Cummins Westport President Rob Neitzke also announced Tuesday that full production of the company’s ISB6.7 G and ISL G Near Zero engines is underway.

The ISL G Near Zero is the first midrange engine in North America to receive emissions certification from both the EPA and Air Resources Board (ARB) to meet the optional 0.02 g/bhp-hr Near Zero oxides of nitrogen (NOx) emissions standards.

The NOx emissions of the ISL G Near Zero are 90 percent lower than the 2010 EPA standard of 0.2 g/bhp-hr.

The reduction of NOx from the ISL G engine was aided by the addition of a closed crankcase ventilation system, a slightly larger three-way catalyst and combustion software enhancements, Neitzke says.

“Based on the reliability and operating improvements of the base ISL G engine, the ISL G Near Zero is a game-changer,” Neitzke says, adding the engine offers performance with the lowest emissions at a lower cost than battery electric-vehicles.

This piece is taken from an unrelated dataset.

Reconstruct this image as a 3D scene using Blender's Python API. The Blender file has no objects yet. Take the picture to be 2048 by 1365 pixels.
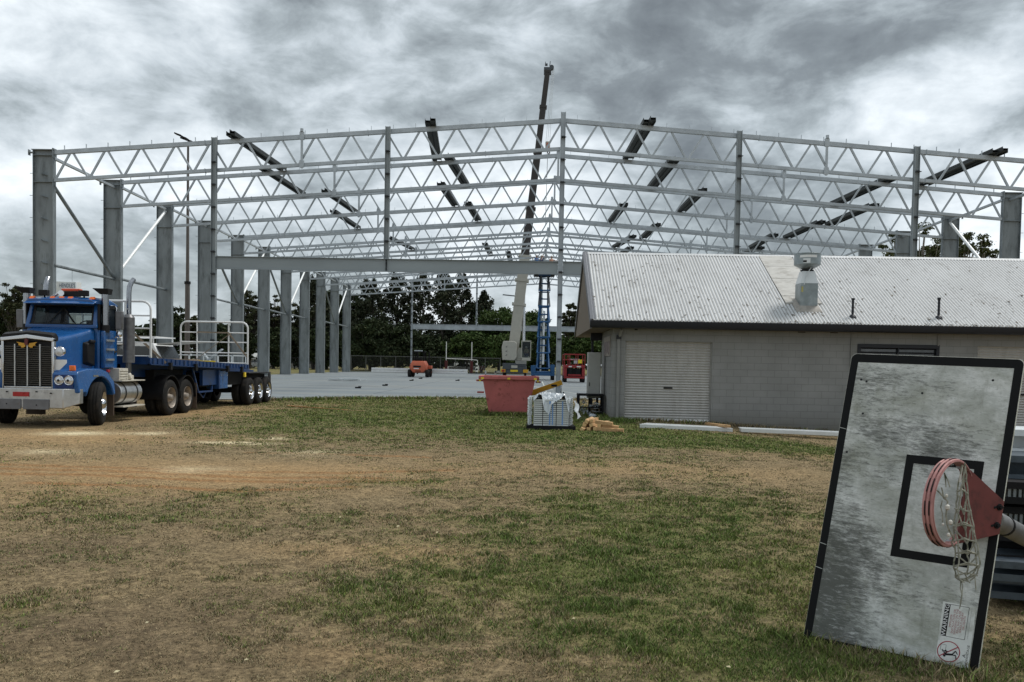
import bpy, math, random
import numpy as np
from mathutils import Vector, Matrix
random.seed(7); RNG = np.random.default_rng(11)
R = math.radians
S = bpy.context.scene
COL = S.collection
# ---------------------------------------------------------------- camera
F = 1700.0; YAW, PITCH, ROLL, PPY = -0.02037, -0.03641, 0.01817, 790.18
CAMZ = 1.65
_cy, _sy = math.cos(YAW), math.sin(YAW)
_f = np.array([_sy*math.cos(PITCH), _cy*math.cos(PITCH), math.sin(PITCH)])
_r = np.array([_cy, -_sy, 0.0]); _u = np.cross(_r, _f)
_r2 = _r*math.cos(ROLL)+_u*math.sin(ROLL); _u2 = _u*math.cos(ROLL)-_r*math.sin(ROLL)
CAMP = np.array([0, 0, CAMZ])
cam = bpy.data.cameras.new("camera"); camo = bpy.data.objects.new("camera", cam); COL.objects.link(camo)
camo.matrix_world = Matrix(((_r2[0], _u2[0], -_f[0], 0), (_r2[1], _u2[1], -_f[1], 0), (_r2[2], _u2[2], -_f[2], CAMZ), (0, 0, 0, 1)))
cam.sensor_width = 36; cam.lens = 36*F/2048; cam.sensor_fit = 'HORIZONTAL'
cam.shift_y = (PPY-682.5)/2048
cam.clip_end = 6000; cam.clip_start = 0.05
S.camera = camo
def ray(x, y): return _f+_r2*(x-1024)/F-_u2*(y-PPY)/F
def G(x, y, z=0.0):                 # where the sight line of a survey point meets height z
    d = ray(x, y); return CAMP+d*(z-CAMZ)/d[2]
def AY(x, y, Y):
    d = ray(x, y); return CAMP+d*Y/d[1]
# ---------------------------------------------------------------- world: overcast sky
W = bpy.data.worlds.new("World"); S.world = W; W.use_nodes = True
nt = W.node_tree; nt.nodes.clear()
def N(t, **k):
    n = nt.nodes.new(t)
    for a, b in k.items(): setattr(n, a, b)
    return n
def lk(a, b): nt.links.new(a, b)
def setr(ramp, stops):
    cr = ramp.color_ramp
    while len(cr.elements) > 1: cr.elements.remove(cr.elements[-1])
    cr.elements[0].position = stops[0][0]; c = stops[0][1]; cr.elements[0].color = (*c, 1) if len(c) == 3 else c
    for p, c in stops[1:]:
        e = cr.elements.new(p); e.color = (*c, 1) if len(c) == 3 else c
SUN_EL, SUN_AZ = R(60), R(62)
sky = N('ShaderNodeTexSky', sky_type='NISHITA'); sky.sun_disc = False; sky.sun_elevation = SUN_EL; sky.sun_rotation = SUN_AZ
bgs = N('ShaderNodeBackground'); bgs.inputs[1].default_value = 0.08; lk(sky.outputs[0], bgs.inputs[0])
tc = N('ShaderNodeTexCoord'); sx = N('ShaderNodeSeparateXYZ'); lk(tc.outputs['Generated'], sx.inputs[0])
def M(op, a=None, b=None, c=None, clamp=False):
    n = N('ShaderNodeMath', operation=op); n.use_clamp = clamp
    for i, q in enumerate((a, b, c)):
        if q is None: continue
        if hasattr(q, 'links'): lk(q, n.inputs[i])
        else: n.inputs[i].default_value = q
    return n.outputs[0]
zz = M('ADD', M('MAXIMUM', sx.outputs[2], 0.0), 0.42)
cv = N('ShaderNodeCombineXYZ'); lk(sx.outputs[0], cv.inputs[0]); lk(sx.outputs[1], cv.inputs[1]); lk(M('MULTIPLY', M('POWER', zz, 0.8), 2.3), cv.inputs[2])
def noise(vec, scale, det, rough, dist=0.0, off=(0, 0, 0)):
    mp = N('ShaderNodeMapping'); mp.inputs['Location'].default_value = off; lk(vec, mp.inputs[0])
    n = N('ShaderNodeTexNoise'); n.inputs['Scale'].default_value = scale; n.inputs['Detail'].default_value = det
    n.inputs['Roughness'].default_value = rough; n.inputs['Distortion'].default_value = dist
    lk(mp.outputs[0], n.inputs['Vector']); return n.outputs[0]
n1 = noise(cv.outputs[0], 3.4, 8, 0.52, 0.3, (3.1, 1.7, 0))
n2 = noise(cv.outputs[0], 10.0, 10, 0.60, 0.3, (7.3, 2.2, 1.0))
dens = M('ADD', M('MULTIPLY', n1, 1.35), M('MULTIPLY', n2, 0.75))
dens = M('SUBTRACT', dens, 0.58)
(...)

The ISB6.7 G features an emission rating of .01 g/bhp-hr – 50 percent below the minimum standard, but Neitzke says work is ongoing for near-zero certification.

Both engines operate exclusively on compressed natural gas (CNG), liquefied natural gas (LNG) or renewable natural gas (RNG), using proprietary spark-ignited stoichiometric combustion with cooled exhaust gas recirculation (SEGR) technology.